February 11 ...
In 1531 King Henry VIII was recognized as the supreme head of the Church in England.
In 1765 wig makers petitioned King George III of England for financial relief as the male fashion of wearing wigs came to an end.
In 1766 the Stamp Act was declared unconstitutional in the state of Virginia.
In 1768 a Samuel Adams letter opposing Townshend Act taxes was circulated among the American colonies.
In 1790 American Quakers presented a petition to Congress calling for the abolition of slavery.
In 1805 Sacajawea, the Shoshoni guide for Lewis and Clark, gave birth to a son, Jean Baptiste.
In 1812 Massachusetts Gov. Elbridge Gerry signed a redistricting law favoring his party, the Democratic-Republicans, giving rise to the term "gerrymandering."
In 1815 news of the Treaty of Ghent, that ended the War of 1812, finally reached the United States.

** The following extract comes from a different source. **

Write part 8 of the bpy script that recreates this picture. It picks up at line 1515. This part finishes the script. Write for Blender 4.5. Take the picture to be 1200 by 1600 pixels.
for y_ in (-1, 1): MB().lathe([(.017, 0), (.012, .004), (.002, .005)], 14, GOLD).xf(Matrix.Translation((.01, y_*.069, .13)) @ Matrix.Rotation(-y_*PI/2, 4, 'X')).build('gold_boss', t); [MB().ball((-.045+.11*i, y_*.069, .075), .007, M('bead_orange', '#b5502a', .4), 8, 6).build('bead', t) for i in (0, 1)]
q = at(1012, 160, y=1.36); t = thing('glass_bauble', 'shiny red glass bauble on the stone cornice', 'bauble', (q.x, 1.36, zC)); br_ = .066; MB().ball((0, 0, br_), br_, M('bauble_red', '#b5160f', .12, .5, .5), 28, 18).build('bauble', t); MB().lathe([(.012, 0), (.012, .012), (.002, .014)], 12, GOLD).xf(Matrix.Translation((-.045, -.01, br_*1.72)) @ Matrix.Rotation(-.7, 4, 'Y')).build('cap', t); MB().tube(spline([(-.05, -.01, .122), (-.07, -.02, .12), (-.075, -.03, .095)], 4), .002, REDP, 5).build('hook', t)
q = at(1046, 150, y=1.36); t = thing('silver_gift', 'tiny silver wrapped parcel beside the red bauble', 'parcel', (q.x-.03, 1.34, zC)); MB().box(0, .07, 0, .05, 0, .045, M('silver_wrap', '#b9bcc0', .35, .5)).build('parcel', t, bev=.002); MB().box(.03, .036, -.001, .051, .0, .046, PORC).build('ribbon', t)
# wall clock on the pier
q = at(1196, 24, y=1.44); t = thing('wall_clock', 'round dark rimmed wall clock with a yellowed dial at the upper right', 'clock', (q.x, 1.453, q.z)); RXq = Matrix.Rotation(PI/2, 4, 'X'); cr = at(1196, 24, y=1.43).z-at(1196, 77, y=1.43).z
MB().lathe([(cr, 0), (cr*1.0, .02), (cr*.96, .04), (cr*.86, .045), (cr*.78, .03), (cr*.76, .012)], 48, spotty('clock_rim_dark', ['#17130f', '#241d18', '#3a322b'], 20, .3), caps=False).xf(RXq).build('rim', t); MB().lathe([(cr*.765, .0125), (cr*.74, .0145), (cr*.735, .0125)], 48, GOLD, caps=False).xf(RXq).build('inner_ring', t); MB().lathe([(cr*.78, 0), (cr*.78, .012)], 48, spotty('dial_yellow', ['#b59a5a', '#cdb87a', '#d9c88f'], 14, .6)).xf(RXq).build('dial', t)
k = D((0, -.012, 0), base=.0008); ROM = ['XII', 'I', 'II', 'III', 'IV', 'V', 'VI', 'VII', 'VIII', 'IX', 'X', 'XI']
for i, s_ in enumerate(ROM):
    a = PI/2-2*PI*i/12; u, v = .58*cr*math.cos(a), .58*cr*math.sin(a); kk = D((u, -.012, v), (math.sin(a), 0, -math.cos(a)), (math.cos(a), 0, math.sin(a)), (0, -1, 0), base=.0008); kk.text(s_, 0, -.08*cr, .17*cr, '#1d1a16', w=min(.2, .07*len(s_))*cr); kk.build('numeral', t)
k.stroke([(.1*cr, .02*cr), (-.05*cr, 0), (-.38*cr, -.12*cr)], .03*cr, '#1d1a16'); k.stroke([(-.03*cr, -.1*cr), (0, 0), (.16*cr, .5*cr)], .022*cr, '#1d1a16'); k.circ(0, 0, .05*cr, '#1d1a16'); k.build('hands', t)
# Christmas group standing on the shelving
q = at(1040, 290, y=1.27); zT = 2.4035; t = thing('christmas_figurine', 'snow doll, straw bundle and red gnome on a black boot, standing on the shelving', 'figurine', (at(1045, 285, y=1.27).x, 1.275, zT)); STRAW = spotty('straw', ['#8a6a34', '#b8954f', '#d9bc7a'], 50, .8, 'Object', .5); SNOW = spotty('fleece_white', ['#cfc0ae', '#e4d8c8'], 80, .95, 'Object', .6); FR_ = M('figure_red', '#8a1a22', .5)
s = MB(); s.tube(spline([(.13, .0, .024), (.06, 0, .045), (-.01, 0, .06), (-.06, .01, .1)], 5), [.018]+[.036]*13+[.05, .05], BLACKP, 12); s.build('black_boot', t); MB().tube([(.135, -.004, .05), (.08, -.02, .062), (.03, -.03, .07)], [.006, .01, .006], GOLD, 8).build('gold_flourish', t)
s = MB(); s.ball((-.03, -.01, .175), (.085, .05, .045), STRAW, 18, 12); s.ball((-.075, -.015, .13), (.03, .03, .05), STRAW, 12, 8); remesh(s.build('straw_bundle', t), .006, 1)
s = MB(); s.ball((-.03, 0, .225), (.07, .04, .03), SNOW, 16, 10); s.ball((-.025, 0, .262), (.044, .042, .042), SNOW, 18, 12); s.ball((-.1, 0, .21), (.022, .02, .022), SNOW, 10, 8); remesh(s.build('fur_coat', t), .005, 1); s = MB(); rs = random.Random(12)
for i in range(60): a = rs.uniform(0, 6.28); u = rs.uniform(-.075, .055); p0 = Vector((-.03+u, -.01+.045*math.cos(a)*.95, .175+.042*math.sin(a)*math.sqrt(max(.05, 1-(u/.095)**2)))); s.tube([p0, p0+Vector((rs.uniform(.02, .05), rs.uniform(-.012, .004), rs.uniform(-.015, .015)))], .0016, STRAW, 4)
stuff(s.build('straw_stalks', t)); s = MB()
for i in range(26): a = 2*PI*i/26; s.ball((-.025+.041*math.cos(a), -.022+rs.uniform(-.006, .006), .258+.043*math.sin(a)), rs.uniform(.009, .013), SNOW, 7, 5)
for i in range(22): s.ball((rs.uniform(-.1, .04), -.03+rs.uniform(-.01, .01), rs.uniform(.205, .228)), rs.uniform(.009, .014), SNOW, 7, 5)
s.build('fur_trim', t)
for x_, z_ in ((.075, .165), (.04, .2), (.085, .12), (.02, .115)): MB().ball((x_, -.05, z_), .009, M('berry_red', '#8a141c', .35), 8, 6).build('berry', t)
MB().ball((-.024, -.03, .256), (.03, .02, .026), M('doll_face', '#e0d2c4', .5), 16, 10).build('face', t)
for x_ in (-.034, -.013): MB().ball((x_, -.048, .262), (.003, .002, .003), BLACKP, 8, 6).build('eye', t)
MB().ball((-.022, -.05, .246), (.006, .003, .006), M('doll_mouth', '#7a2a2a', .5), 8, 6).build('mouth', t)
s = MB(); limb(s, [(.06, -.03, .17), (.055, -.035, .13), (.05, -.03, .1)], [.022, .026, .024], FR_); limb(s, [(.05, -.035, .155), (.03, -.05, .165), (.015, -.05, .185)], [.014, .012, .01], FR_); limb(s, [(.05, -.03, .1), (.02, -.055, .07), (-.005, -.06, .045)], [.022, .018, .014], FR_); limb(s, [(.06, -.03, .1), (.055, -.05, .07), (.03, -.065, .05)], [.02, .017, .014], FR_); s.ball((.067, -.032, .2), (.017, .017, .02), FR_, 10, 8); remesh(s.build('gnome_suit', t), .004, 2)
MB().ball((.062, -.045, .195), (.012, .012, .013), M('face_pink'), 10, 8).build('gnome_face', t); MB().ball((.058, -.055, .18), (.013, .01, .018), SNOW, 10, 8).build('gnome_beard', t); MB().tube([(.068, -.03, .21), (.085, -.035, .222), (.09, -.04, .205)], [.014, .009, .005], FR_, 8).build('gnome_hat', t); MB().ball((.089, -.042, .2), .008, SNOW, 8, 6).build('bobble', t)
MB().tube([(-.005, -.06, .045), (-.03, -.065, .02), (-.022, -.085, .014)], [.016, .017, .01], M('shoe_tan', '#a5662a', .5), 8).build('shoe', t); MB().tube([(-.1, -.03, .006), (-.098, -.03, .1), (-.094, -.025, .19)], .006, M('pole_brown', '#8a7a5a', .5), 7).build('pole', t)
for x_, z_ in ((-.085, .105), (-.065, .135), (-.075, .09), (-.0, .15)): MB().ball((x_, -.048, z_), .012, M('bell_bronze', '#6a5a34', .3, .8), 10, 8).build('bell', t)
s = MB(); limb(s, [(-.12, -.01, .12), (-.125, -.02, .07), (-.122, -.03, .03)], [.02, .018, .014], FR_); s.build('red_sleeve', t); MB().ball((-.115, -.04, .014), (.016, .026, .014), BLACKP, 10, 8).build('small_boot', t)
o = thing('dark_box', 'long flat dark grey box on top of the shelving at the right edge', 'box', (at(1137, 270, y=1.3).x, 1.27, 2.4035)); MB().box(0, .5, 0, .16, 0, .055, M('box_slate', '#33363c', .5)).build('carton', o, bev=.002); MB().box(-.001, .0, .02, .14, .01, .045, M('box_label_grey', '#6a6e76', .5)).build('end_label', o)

In 1847 Thomas Alva Edison was born in Milan, OH.
In 1858 a French girl, Bernadette Soubirous, claimed for the first time to have seen a vision of the Virgin Mary near Lourdes.
In 1861 President-elect Lincoln departed Springfield, IL, for Washington.
In 1937 a sit-down strike against General Motors ended, with the company agreeing to recognize the United Automobile Workers Union.
In 1945 President Franklin Roosevelt, British Prime Minister Winston Churchill, and Soviet leader Josef Stalin signed the Yalta Agreement during World War II.
In 1953 President Eisenhower refused a clemency appeal for Russian spies Ethel and Julius Rosenberg.
In 1964 The Beatles performed their first live concert in the US at the Coliseum in Washington, DC.
In 1966 San Francisco Giants Hall of Fame outfielder Willie Mays became the highest-paid player in either league when he signed a two-year contract with the team for a salary of $130,000 a year.
In 1975 Margaret Thatcher became the first female leader of a UK political party after she defeated Edward Heath for the Conservative Party leadership.
In 1978 China announced the ending of a 10-year ban on 70 renowned classical and modern international writers including Aristotle, Plato, Shakespeare, Honore de Balzac, Jonathon Swift, Victor Hugo, Charles Dickens, and Mark Twain.
In 1979 followers of Ayatollah Ruhollah Khomeini seized power in Iran, nine days after the religious leader returned to his home country following 15 years of exile.
In 1986 Soviet dissident Natan Sharansky was released by the Soviet Union after nine years of captivity as part of an East-West prisoner exchange.
In 1990 Nelson Mandela was freed after 27 years in a South African prison.
In 2005 CNN chief news executive Eason Jordan quit amid a furor over remarks he'd made about journalists being targeted by the US military in Iraq.